Gothic minuscule script; 26 long lines per page (10.5 x 7.5 cm.), lightly ruled throughout in brown ink; foliation in pencil in later hand.
Some catchwords, especially in second part of text; rubrics and paragraph marks in red; sidenotes underlined in red; large 4-line puzzle initial in red and blue, with red and blue calligraphic penwork; 1-line initials in red and blue with calligraphic penwork.
Pages cropped with some loss of decoration and text in sidenotes; quires numbered in roman, i-xx, mostly lost in cropping.
With some contemporary and more recent parchment repairs.
Written by a single hand in Latin.
Bound in 17th-century red morocco gilt; sewn on 5 raised bands; gilt floral and leaf ornaments on covers and spine.

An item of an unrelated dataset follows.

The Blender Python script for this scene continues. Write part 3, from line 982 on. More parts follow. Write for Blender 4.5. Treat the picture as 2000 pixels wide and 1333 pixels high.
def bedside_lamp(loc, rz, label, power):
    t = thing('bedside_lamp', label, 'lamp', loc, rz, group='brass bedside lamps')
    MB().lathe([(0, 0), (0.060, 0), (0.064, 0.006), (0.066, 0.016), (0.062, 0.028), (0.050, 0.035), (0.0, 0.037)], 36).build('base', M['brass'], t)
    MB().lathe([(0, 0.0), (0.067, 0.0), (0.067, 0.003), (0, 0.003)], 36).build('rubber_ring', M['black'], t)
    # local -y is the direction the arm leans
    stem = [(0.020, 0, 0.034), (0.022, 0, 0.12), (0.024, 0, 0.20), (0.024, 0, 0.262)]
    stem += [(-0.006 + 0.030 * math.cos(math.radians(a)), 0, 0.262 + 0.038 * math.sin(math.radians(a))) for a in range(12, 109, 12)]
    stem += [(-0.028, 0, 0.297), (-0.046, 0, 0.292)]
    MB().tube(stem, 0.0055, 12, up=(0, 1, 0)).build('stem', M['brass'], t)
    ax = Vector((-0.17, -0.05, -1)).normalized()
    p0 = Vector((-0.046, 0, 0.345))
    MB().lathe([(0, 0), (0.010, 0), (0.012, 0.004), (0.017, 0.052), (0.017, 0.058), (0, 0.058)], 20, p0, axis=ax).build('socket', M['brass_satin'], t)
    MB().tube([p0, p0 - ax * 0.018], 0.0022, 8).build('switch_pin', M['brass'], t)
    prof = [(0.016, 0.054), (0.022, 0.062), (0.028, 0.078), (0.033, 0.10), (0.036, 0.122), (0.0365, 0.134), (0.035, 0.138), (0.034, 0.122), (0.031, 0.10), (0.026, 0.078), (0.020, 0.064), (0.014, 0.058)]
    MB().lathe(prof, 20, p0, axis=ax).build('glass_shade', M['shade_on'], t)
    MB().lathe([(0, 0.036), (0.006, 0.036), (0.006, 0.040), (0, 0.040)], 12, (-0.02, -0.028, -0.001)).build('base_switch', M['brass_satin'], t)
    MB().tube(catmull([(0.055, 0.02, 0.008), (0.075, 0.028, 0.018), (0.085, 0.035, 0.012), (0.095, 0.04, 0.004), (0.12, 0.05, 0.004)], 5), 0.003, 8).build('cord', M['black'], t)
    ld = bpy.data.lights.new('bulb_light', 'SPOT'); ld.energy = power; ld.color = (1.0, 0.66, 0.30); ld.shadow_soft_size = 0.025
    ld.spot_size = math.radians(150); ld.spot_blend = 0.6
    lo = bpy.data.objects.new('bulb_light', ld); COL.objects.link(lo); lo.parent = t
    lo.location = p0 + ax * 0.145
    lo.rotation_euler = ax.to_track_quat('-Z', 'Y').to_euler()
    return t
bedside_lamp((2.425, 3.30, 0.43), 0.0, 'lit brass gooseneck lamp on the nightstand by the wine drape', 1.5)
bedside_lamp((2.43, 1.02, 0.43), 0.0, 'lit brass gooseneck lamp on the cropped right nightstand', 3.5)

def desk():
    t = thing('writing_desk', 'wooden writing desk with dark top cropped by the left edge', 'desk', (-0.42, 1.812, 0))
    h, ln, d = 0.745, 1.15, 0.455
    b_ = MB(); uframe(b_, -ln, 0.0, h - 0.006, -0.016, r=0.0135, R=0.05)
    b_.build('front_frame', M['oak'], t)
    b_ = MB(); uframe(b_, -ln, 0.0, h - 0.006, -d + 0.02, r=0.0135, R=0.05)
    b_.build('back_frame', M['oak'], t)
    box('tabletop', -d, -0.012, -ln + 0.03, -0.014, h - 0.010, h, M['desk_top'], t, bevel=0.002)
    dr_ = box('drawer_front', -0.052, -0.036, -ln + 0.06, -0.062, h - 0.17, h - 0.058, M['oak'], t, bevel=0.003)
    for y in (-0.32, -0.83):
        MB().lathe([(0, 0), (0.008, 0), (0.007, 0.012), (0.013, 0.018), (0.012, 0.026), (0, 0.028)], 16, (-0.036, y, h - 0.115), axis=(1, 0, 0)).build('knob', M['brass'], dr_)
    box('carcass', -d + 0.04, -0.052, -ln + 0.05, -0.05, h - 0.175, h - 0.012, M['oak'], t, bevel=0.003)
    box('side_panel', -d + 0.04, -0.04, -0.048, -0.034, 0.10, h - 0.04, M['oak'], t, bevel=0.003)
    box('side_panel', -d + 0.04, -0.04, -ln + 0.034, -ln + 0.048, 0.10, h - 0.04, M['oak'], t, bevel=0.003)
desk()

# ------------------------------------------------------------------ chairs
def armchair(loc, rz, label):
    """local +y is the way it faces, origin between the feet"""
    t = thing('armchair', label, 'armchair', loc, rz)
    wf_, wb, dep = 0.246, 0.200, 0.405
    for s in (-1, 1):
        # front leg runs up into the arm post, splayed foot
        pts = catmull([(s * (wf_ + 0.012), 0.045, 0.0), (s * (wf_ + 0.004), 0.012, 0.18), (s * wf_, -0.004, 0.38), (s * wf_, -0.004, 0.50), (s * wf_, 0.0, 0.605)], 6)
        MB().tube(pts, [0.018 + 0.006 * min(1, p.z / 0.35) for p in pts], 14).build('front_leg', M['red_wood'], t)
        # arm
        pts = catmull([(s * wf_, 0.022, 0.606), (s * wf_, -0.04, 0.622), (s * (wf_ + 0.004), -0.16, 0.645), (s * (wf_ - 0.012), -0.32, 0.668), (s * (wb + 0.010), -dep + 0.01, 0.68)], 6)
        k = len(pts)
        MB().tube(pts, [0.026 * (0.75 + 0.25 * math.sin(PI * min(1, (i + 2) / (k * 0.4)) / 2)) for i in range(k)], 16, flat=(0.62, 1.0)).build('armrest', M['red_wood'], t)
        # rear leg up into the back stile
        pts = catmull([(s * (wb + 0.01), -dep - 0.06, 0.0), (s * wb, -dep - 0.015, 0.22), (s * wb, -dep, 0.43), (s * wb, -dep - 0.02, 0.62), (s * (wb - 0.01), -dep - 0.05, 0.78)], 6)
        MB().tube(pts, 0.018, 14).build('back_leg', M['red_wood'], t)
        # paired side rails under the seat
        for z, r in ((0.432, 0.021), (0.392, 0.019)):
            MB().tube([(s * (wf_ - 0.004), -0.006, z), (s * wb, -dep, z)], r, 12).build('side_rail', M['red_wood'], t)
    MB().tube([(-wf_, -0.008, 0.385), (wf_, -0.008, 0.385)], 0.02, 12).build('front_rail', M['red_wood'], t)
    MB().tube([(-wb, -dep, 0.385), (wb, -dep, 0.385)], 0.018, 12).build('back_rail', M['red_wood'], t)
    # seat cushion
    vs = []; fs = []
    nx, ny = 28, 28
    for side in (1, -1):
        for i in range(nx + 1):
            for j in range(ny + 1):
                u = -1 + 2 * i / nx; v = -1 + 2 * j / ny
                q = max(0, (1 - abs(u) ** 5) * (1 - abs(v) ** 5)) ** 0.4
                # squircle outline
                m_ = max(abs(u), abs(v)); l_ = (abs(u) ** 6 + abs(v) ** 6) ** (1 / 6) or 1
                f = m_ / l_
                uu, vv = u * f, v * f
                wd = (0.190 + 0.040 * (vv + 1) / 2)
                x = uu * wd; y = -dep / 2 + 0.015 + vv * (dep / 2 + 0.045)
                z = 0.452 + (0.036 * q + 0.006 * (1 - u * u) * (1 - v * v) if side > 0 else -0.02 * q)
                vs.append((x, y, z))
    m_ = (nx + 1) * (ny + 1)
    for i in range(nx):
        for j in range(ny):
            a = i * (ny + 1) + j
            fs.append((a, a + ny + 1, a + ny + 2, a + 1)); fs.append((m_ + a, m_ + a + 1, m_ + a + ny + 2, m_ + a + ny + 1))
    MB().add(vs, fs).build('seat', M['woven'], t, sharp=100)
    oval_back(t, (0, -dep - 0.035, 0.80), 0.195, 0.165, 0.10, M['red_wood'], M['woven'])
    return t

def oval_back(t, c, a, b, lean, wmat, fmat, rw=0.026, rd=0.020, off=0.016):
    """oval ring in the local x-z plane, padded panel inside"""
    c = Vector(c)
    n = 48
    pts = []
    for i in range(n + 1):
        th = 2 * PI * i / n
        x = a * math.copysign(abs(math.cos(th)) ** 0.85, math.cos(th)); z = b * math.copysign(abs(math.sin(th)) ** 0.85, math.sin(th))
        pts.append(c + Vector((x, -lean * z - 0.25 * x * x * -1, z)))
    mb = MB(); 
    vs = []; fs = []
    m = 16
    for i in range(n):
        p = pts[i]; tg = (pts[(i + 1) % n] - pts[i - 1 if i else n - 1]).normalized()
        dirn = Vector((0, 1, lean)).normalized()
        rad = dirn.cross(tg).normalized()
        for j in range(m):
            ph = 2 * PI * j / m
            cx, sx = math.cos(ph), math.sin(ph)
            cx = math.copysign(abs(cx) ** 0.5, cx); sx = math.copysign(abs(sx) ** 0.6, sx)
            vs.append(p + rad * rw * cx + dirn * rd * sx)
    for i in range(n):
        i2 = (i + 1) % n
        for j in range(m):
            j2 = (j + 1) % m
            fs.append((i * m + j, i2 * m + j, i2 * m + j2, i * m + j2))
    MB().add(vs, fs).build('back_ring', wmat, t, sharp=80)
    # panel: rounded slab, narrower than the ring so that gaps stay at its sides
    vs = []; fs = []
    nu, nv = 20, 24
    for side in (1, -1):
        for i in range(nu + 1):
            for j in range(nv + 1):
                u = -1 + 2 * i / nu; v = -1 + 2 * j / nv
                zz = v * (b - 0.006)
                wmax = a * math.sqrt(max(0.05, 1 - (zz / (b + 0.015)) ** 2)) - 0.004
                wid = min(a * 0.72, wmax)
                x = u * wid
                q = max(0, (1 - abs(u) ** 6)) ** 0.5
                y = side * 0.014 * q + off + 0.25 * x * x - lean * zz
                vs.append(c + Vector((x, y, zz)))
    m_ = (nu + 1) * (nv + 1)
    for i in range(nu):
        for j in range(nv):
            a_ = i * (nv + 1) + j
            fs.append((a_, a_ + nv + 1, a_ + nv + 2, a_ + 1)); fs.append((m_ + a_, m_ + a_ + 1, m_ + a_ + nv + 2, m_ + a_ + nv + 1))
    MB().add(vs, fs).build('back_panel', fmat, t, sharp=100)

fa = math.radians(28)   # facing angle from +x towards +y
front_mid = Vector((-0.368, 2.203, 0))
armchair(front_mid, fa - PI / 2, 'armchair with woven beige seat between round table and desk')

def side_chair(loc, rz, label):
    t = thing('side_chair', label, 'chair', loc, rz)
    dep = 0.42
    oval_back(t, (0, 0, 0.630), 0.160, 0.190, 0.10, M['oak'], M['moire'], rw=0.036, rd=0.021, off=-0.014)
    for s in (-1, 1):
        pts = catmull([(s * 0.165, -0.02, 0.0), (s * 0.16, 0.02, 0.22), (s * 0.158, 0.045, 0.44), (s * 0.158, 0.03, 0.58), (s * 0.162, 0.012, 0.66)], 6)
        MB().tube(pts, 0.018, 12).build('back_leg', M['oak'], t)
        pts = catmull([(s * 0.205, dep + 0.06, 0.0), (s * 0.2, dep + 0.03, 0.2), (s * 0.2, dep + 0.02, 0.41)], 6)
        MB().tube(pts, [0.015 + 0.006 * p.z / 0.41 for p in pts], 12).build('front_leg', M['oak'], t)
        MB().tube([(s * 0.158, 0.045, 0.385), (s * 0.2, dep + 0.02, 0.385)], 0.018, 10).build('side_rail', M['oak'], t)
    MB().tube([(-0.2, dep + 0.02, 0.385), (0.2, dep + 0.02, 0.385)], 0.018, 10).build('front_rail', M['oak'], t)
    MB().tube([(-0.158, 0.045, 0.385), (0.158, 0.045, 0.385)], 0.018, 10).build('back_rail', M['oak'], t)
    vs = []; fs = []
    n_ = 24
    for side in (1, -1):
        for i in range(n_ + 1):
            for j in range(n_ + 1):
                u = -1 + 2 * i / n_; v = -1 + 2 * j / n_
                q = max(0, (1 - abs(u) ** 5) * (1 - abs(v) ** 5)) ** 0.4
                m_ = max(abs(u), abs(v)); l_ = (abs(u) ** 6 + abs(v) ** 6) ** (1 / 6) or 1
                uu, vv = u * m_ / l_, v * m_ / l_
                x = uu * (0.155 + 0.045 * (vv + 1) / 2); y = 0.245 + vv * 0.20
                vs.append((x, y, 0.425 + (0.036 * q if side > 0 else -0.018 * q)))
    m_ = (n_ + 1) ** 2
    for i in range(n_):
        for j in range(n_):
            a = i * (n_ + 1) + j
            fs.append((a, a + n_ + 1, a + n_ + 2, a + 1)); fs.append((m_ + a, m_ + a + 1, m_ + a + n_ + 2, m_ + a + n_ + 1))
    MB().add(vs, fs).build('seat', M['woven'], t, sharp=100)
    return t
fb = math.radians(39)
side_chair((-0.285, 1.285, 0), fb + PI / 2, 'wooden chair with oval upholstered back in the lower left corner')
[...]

Annotation on leaf 299 v. signed: J. Nielle [?].
Leaves
Title derived from contents.
Formerly ascribed to Thomas de Lisle, these sermons actually belonged to Thomas Brito. Extant Parisian stationer's lists of 1275, 1286, and 1304 offer these sermons, belonging to Thomas Britonis, in peciae.
Acquired from Les Enluminures, 6 Mar. 2007.
Reverend John Cohen Jackson, his sale, London, Sotheby's, 13 December 1895. With the inscription: "Sum John. C. Jackson 1850" on front flyleaf.